Las debilidades humanas suelen constituir un campo fértil para atraer el voto y particularmente el resentimiento permite una explotación como ninguna otra, pues pocos ciudadanos están libres de algún resquemor o frustración en la competencia diaria. De ahí que el igualitarismo haya sustituido a viejas expresiones como la clase obrera, que tan buenas carreras políticas produjeron antaño. Pues una política adecuada puede atenuar la pobreza, pero la igualdad es un imposible metafísico. El igualitarismo, por inalcanzable, es un buen lema electoral y por eso ha dejado atrás a las críticas sociales anteriores a la caída del muro.

Si confundimos desigualdad con injusticia, como hace el igualitarismo, la misma naturaleza humana sería el reino de la sinrazón e iniquidad. Claramente no hay mayor desigualdad que la que separa a un guapo de un feo, a un saludable de un enfermo o a un listo de un tonto. Por eso concitan nuestro odio y rencor (sobre todo los guapos), pues esas diferencias sí que son lacerantes, pero los gobiernos no encuentran forma de penalizarlas para consolar a su público. Ni siquiera pueden freírles a impuestos. No es fácil gravar fiscalmente a los más inteligentes, saludables, guapos, oportunos, seductores, habilidosos, afortunados o simplemente felices, serían necesarios jurados muy complejos. De ahí que los gobiernos no se refieran a otra fuente de desigualdad que el dinero porque es fácil de medir y permite un cierto control y gravamen. Al reducir todo a cifras resulta fácil señalar las diferencias y, entre todas las desigualdades, hacer recaer nuestra mirada sólo en la económica.

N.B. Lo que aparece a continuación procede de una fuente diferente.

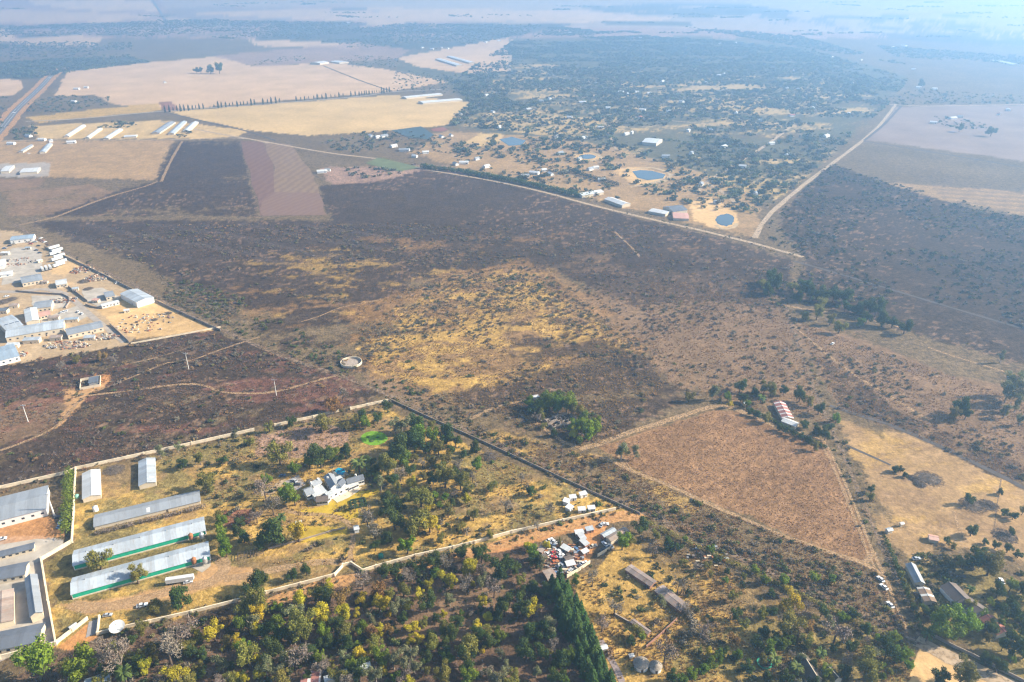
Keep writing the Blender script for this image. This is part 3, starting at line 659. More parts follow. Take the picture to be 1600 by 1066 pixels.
strip('verge_track', [(1226, 470), (1240, 520), (1268, 600), (1295, 660), (1330, 740), (1372, 840), (1410, 925), (1440, 1000)], 3, MATS['burnt_track'], .06, .3)
strip('contour_track', [(1240, 510), (1300, 560), (1350, 595), (1390, 620), (1440, 650)], 3, M_DIRT, .07, .5)
strip('firebreak', [(1296, 634), (1340, 648), (1400, 668), (1500, 712), (1600, 762), (1700, 806)], 4, MATS['dark_track'], .07, .2)
strip('paddock_fence_line', [(1322, 696), (1350, 708), (1392, 727)], 2.2, MATS['dark_track'], .07, .3)
strip('farm_access_track', [(1450, 543), (1500, 560), (1560, 578), (1620, 596)], 2.5, M_DIRT, .07, .3)
strip('tree_belt_track', [(1200, 470), (1250, 482), (1300, 488), (1360, 500), (1420, 515)], 3, M_DIRT, .07, .3)
strip('firebreak_line', [(1240, 408), (1300, 425), (1400, 455), (1500, 485), (1620, 520)], 4, MATS['dark_track'], .08, .3)
strip('estate_drive', [(548, 884), (548, 862), (552, 838), (545, 820), (530, 809), (500, 804), (470, 803), (445, 796), (432, 786)], 3.2, M_DIRT, .07, .15)
strip('estate_drive_branch', [(548, 880), (525, 878), (490, 880), (440, 888), (400, 898), (350, 905)], 5, M_DIRT, .075, .2)
strip('shed_drive', [(340, 868), (350, 890), (330, 910), (270, 922), (215, 940), (150, 950), (110, 944)], 7, M_DIRT, .08, .25)
strip('mansion_drive', [(408, 772), (425, 768), (436, 757), (448, 752)], 5, M_PALE, .09, .1)
strip('estate_road', [(400, 950), (470, 928), (530, 908), (580, 905), (650, 884), (720, 868), (800, 846), (880, 823), (985, 806), (1010, 812)], 8.5, M_ORANGE, .07, .25)
strip('works_road', [(100, 462), (118, 472), (135, 487), (150, 500), (170, 515), (195, 535)], 6, M_GREYROAD, .07, .1)
strip('works_street', [(-10, 456), (30, 456), (70, 452), (105, 461)], 7, M_GREYROAD, .08, .1)
strip('farm_gate_road', [(1432, 1000), (1465, 1018), (1520, 1044), (1600, 1082)], 9, M_PALE, .07, .15)
strip('garden_path', [(938, 1000), (950, 1022), (963, 1045), (972, 1066)], 3.2, mat('brick_path', (.26, .2, .18), .9, .2, 1), .08, .05)
strip('paddock_fence', [(1564, 748), (1561, 770), (1557, 796), (1552, 840)], .8, MATS['burnt_track'], .07, .3)
strip('paddock_track', [(1490, 798), (1500, 830), (1512, 848)], 2, M_DIRT, .07, .3)

# ponds, pool, fields, lawns
M_WATER = mat('dam_water', (0.055, 0.085, 0.10), .16, .3, .03, spec=.5)
for nm, pts, lab in [('dam', [(988, 268), (1000, 266), (1018, 267), (1040, 273), (1036, 279), (1012, 282), (996, 278)], 'blue square farm dam with a sandy bank'),
                ('pond', ellipse(1133, 344, 15.5, 10, 22, .28), 'round blue dam beside the sandy clearing'),
                ('pond', ellipse(918, 245, 13, 3.6, 20, .1), 'small oval pond with a pale rim'),
                ('dam', [(780, 218), (800, 214), (822, 220), (815, 227), (795, 228)], 'blue dam beside the yellow lawn in the suburb')]:
    o = sheet(nm, pts, M_WATER, .12, wob=0)
    o['label'] = lab
strip('pond_bank', [(896, 243), (906, 238), (922, 237), (940, 246), (930, 251), (910, 251), (897, 246)], 5, mat('pale_sand', (.42, .31, .18), 1, .2, .1, spec=0), .1, .3)
strip('dam_bank', [(1151, 349), (1146, 356), (1130, 358), (1118, 352)], 5, MATS['pale_sand'], .1, .3)
strip('dam_wall_bank', [(985, 266), (1018, 262), (1046, 272), (1040, 283), (1010, 288)], 6, MATS['pale_sand'], .09, .3)

def row_field(name, pts, c1, c2, ang, per, z=.05):
    m = bpy.data.materials.new(name); m.use_nodes = True
    nt = m.node_tree; N = nt.nodes; L = nt.links; b = N['Principled BSDF']; b.inputs['Roughness'].default_value = 1; b.inputs['Specular IOR Level'].default_value = 0
    geo = N.new('ShaderNodeNewGeometry'); mp = N.new('ShaderNodeMapping'); mp.inputs['Rotation'].default_value[2] = ang
    L.new(geo.outputs['Position'], mp.inputs['Vector'])
    w = N.new('ShaderNodeTexWave'); w.inputs['Scale'].default_value = 0.31416 / per * 1.0; w.inputs['Distortion'].default_value = 4; w.inputs['Detail'].default_value = 4; w.inputs['Detail Scale'].default_value = 2.5
    L.new(mp.outputs[0], w.inputs['Vector'])
    n = N.new('ShaderNodeTexNoise'); n.inputs['Scale'].default_value = .03; n.inputs['Detail'].default_value = 8; n.inputs['Roughness'].default_value = .7
    L.new(geo.outputs['Position'], n.inputs['Vector'])
    mx = N.new('ShaderNodeMix'); mx.data_type = 'RGBA'; mx.inputs['A'].default_value = (*c1, 1); mx.inputs['B'].default_value = (*c2, 1)
    mu = N.new('ShaderNodeMath'); mu.operation = 'MULTIPLY'; L.new(w.outputs['Fac'], mu.inputs[0]); L.new(n.outputs['Fac'], mu.inputs[1])
    L.new(mu.outputs[0], mx.inputs['Factor']); L.new(mx.outputs['Result'], b.inputs['Base Color'])
    return sheet(name, pts, m, z, wob=2.2)
row_field('ploughed_field', [(376, 221), (412, 222), (428, 262), (430, 334), (409, 337)], (.15, .085, .06), (.20, .12, .085), .1, 14)
row_field('vegetable_field', [(412, 222), (455, 226), (488, 272), (500, 300), (478, 334), (430, 334), (428, 262)], (.18, .115, .075), (.27, .19, .105), .1, 14, .08)
row_field('tilled_field', [(430, 300), (500, 302), (510, 336), (410, 338), (406, 318)], (.18, .11, .08), (.22, .14, .095), .4, 11, .12)
sheet('net_field', [(612, 204), (658, 198), (678, 211), (668, 218), (640, 216)], mat('shade_net', (.045, .075, .085), .8, .2, .05), .5)
sheet('red_paddock', [(673, 202), (692, 199), (700, 203), (690, 206), (676, 205)], mat('red_soil', (.24, .10, .07), 1, .2, .05, spec=0), .3)
sheet('lucerne_field', [(572, 256), (590, 247), (640, 258), (655, 263), (622, 268)], mat('lucerne', (.13, .15, .07), 1, .25, .05, spec=0), .3)
sheet('oval_lawn', ellipse(584.5, 685, 21, 11, 32, .06), mat('green_lawn', (.15, .29, .022), 1, .5, .35, spec=0), .06)['label'] = 'bright green oval lawn in the dry estate garden'
for (px, py, w_) in ((575, 683, 1.4), (581, 689, 2.0), (590, 684, 1.1)):
    q = G(px, py)
    bq = MB().lathe([(w_, 0), (w_ * .8, .4), (0.1, .7)], 8)
    o = bq.build('flower_bed', mat('flower_bed', (.06, .1, .02), 1, .4, 2)); o.location = q + Vector((0, 0, .06))
    tag(o, cat='flower bed', group='flower beds on the oval lawn'); later_label(o, 'small dark planted bed on the grass', px, py)
# industrial and compound hard standings
M_CONC = mat('concrete', (0.40, 0.35, 0.285), .9, .3, .12, spec=.1)
M_PAVE = mat('block_paving', (0.30, 0.27, 0.25), .9, .15, .8, spec=.1)
sheet('compound_paving', [(-40, 858), (58, 842), (98, 846), (99, 853), (66, 873), (88, 1004), (60, 1012), (-40, 1034)], M_CONC, .05)
sheet('compound_driveway', [(54, 880), (66, 877), (87, 1003), (72, 1006)], M_PAVE, .1)
sheet('gate_apron', [(139, 972), (155, 967), (151, 990), (134, 997)], M_PAVE, .09)
sheet('trailer_yard', [(2, 402), (20, 388), (55, 385), (66, 400), (62, 425), (40, 440), (5, 445)], M_CONC, .05, wob=1.5)
sheet('works_yard', [(50, 462), (100, 462), (108, 470), (104, 480), (60, 488), (50, 476)], M_CONC, .055, wob=.6)
sheet('works_yard', [(100, 485), (120, 478), (138, 494), (120, 503), (70, 512), (62, 500)], M_CONC, .055, wob=.6)
sheet('warehouse_yard', [(128, 452), (160, 450), (188, 464), (180, 478), (158, 482), (132, 468)], M_CONC, .05, wob=.8)
sheet('silo_slab', [(298, 886), (305, 872), (330, 872), (329, 885), (316, 895)], M_CONC, .09)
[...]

El no contemplar otras diferencias que las económicas tiene unas consecuencias socialmente nocivas. De hecho, a lo largo de la historia la sociedad ha buscado siempre formas de distinción que no se redujeran al patrimonio. El honor, la ascendencia, la notoriedad, el prestigio académico, militar, científico o literario, los clubes y grupos sociales, las condecoraciones y premios, toda esa galaxia tenía y tiene por objeto aportar un reconocimiento ajeno a toda consideración patrimonial. Una distinción que conduzca a una estima social de quien realiza bien su labor y una admiración para quien destaque con total independencia del lucro. En ese aspecto, todas las posibles formas de distinción son pocas. Pero desgraciadamente hemos visto decaer la autoridad del mundo universitario, académico, literario o filosófico. Del mundo político, que ha perdido todo prestigio y ya no atrae a los mejores. La decadencia de los lugares o cualidades que otorgan autoridad o reputación amenaza con dejar el dinero como única medida y favorece una cierta desazón en tanta gente con talento y vocación que no se dedican simplemente a ganarlo. Esto se percibe en la falta de estímulo de tantos profesores, ensayistas, investigadores y profesionales vocacionales, que merecen un reconocimiento y estatus independiente del ingreso que perciban.

Hay que añadir que, por primera vez en el discurso político, el acento no se pone en los más pobres, sino en los más ricos. Cada vez se ven menos datos y gráficos de clases medias y todos los días se habla de los magnates del 0,1%. Ciertamente el crecimiento de las clases medias en China e India había de afectar la vida de muchas clases medias occidentales. Pero a la hora de buscar soluciones o de paliar daños, se alude siempre a lo único que no hay forma de evitar: que la globalización y la digitalización permitan que unas pocas personas con talento y acierto levanten patrimonios considerables. Toda esta diaria enumeración de grandes fortunas envenena la convivencia y nada soluciona, aunque ayude a vender libros y atraer votantes.

En fin, parece que, a fin de paliar toda frustración, haya de ser función de los gobiernos que se pierda progresivamente todo estímulo o recompensa, todo lo que hace que los ciudadanos quieran progresar y esforzarse. Estos son, básicamente, el poder, el prestigio y el dinero. El primero es una montaña rusa que expulsa a los mejores, el segundo va perdiendo importancia en la sociedad digital y sólo va quedando el tercero, claramente inadecuado como jerarquizador social. La cuestión está en cómo incitar a la gente a esforzarse y dar lo mejor de sí. Dónde está el premio o el logro del buen trabajo. Del mismo modo que la burocracia y cargas fiscales frenan la iniciativa y asunción de riesgos, la caída de los elementos que otorgan prestigio o relevancia hacen menos atractivo el esfuerzo a profesionales capacitados y con vocación. Y ahora aparece otro sujeto destinado a un gran futuro político: el resentimiento del perdedor, contra el que no se ofrece mejor solución que el evitar que haya ganadores.

Rafael Atienza es miembro de la Real Academia Sevillana de Buenas Letras.